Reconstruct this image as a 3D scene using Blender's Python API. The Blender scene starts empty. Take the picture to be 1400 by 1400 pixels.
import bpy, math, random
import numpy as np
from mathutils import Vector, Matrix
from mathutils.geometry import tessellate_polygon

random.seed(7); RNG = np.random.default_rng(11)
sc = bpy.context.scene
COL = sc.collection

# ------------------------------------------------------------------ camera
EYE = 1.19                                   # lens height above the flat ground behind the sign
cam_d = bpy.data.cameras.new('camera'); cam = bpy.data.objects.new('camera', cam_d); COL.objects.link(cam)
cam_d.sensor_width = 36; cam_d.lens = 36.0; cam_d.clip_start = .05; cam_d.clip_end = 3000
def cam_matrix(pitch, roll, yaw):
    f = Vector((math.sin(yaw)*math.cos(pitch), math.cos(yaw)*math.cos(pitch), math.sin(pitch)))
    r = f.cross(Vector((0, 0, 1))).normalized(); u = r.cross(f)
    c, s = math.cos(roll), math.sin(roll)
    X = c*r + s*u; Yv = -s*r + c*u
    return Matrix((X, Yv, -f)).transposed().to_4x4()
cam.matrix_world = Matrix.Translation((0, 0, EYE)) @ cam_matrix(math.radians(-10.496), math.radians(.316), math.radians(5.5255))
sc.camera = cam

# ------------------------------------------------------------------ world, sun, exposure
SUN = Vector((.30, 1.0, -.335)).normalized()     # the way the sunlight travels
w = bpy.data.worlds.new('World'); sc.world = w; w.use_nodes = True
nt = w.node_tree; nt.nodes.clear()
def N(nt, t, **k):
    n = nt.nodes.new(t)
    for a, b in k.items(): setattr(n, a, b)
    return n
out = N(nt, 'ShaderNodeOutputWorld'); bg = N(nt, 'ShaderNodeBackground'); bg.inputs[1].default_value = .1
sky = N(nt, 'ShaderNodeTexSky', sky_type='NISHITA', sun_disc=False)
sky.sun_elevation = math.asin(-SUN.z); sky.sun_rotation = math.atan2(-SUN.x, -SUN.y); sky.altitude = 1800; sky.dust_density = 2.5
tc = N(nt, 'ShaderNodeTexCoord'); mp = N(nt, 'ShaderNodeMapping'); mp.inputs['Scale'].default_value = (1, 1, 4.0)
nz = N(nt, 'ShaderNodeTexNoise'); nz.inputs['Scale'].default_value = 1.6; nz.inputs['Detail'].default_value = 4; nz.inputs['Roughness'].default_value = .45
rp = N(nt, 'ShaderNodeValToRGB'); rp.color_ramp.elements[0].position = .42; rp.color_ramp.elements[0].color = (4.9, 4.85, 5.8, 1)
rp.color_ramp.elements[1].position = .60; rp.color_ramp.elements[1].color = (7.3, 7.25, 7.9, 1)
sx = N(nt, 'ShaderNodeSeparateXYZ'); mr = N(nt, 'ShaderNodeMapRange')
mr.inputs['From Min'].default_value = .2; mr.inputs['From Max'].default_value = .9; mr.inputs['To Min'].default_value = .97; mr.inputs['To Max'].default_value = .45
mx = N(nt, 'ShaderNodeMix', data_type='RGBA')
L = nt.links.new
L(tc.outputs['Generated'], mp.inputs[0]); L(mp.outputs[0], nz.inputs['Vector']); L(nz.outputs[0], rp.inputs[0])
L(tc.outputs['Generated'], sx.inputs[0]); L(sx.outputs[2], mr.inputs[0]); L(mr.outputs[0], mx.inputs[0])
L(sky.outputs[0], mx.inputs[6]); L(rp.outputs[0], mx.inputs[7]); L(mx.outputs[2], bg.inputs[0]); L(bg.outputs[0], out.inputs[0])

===

What is being asked
Each line of the material above needs to be quoted exactly, please.

Response below
Reconstruct this image as a 3D scene using Blender's Python API. The Blender scene starts empty. Take the picture to be 1400 by 1400 pixels.
import bpy, math, random
import numpy as np
from mathutils import Vector, Matrix
from mathutils.geometry import tessellate_polygon

random.seed(7); RNG = np.random.default_rng(11)
sc = bpy.context.scene
COL = sc.collection

# ------------------------------------------------------------------ camera
EYE = 1.19                                   # lens height above the flat ground behind the sign
cam_d = bpy.data.cameras.new('camera'); cam = bpy.data.objects.new('camera', cam_d); COL.objects.link(cam)
cam_d.sensor_width = 36; cam_d.lens = 36.0; cam_d.clip_start = .05; cam_d.clip_end = 3000
def cam_matrix(pitch, roll, yaw):
    f = Vector((math.sin(yaw)*math.cos(pitch), math.cos(yaw)*math.cos(pitch), math.sin(pitch)))
    r = f.cross(Vector((0, 0, 1))).normalized(); u = r.cross(f)
    c, s = math.cos(roll), math.sin(roll)
    X = c*r + s*u; Yv = -s*r + c*u
    return Matrix((X, Yv, -f)).transposed().to_4x4()
cam.matrix_world = Matrix.Translation((0, 0, EYE)) @ cam_matrix(math.radians(-10.496), math.radians(.316), math.radians(5.5255))
sc.camera = cam

# ------------------------------------------------------------------ world, sun, exposure
SUN = Vector((.30, 1.0, -.335)).normalized()     # the way the sunlight travels
w = bpy.data.worlds.new('World'); sc.world = w; w.use_nodes = True
nt = w.node_tree; nt.nodes.clear()
def N(nt, t, **k):
    n = nt.nodes.new(t)
    for a, b in k.items(): setattr(n, a, b)
    return n
out = N(nt, 'ShaderNodeOutputWorld'); bg = N(nt, 'ShaderNodeBackground'); bg.inputs[1].default_value = .1
sky = N(nt, 'ShaderNodeTexSky', sky_type='NISHITA', sun_disc=False)
sky.sun_elevation = math.asin(-SUN.z); sky.sun_rotation = math.atan2(-SUN.x, -SUN.y); sky.altitude = 1800; sky.dust_density = 2.5
tc = N(nt, 'ShaderNodeTexCoord'); mp = N(nt, 'ShaderNodeMapping'); mp.inputs['Scale'].default_value = (1, 1, 4.0)
nz = N(nt, 'ShaderNodeTexNoise'); nz.inputs['Scale'].default_value = 1.6; nz.inputs['Detail'].default_value = 4; nz.inputs['Roughness'].default_value = .45
rp = N(nt, 'ShaderNodeValToRGB'); rp.color_ramp.elements[0].position = .42; rp.color_ramp.elements[0].color = (4.9, 4.85, 5.8, 1)
rp.color_ramp.elements[1].position = .60; rp.color_ramp.elements[1].color = (7.3, 7.25, 7.9, 1)
sx = N(nt, 'ShaderNodeSeparateXYZ'); mr = N(nt, 'ShaderNodeMapRange')
mr.inputs['From Min'].default_value = .2; mr.inputs['From Max'].default_value = .9; mr.inputs['To Min'].default_value = .97; mr.inputs['To Max'].default_value = .45
mx = N(nt, 'ShaderNodeMix', data_type='RGBA')
L = nt.links.new
L(tc.outputs['Generated'], mp.inputs[0]); L(mp.outputs[0], nz.inputs['Vector']); L(nz.outputs[0], rp.inputs[0])
L(tc.outputs['Generated'], sx.inputs[0]); L(sx.outputs[2], mr.inputs[0]); L(mr.outputs[0], mx.inputs[0])
L(sky.outputs[0], mx.inputs[6]); L(rp.outputs[0], mx.inputs[7]); L(mx.outputs[2], bg.inputs[0]); L(bg.outputs[0], out.inputs[0])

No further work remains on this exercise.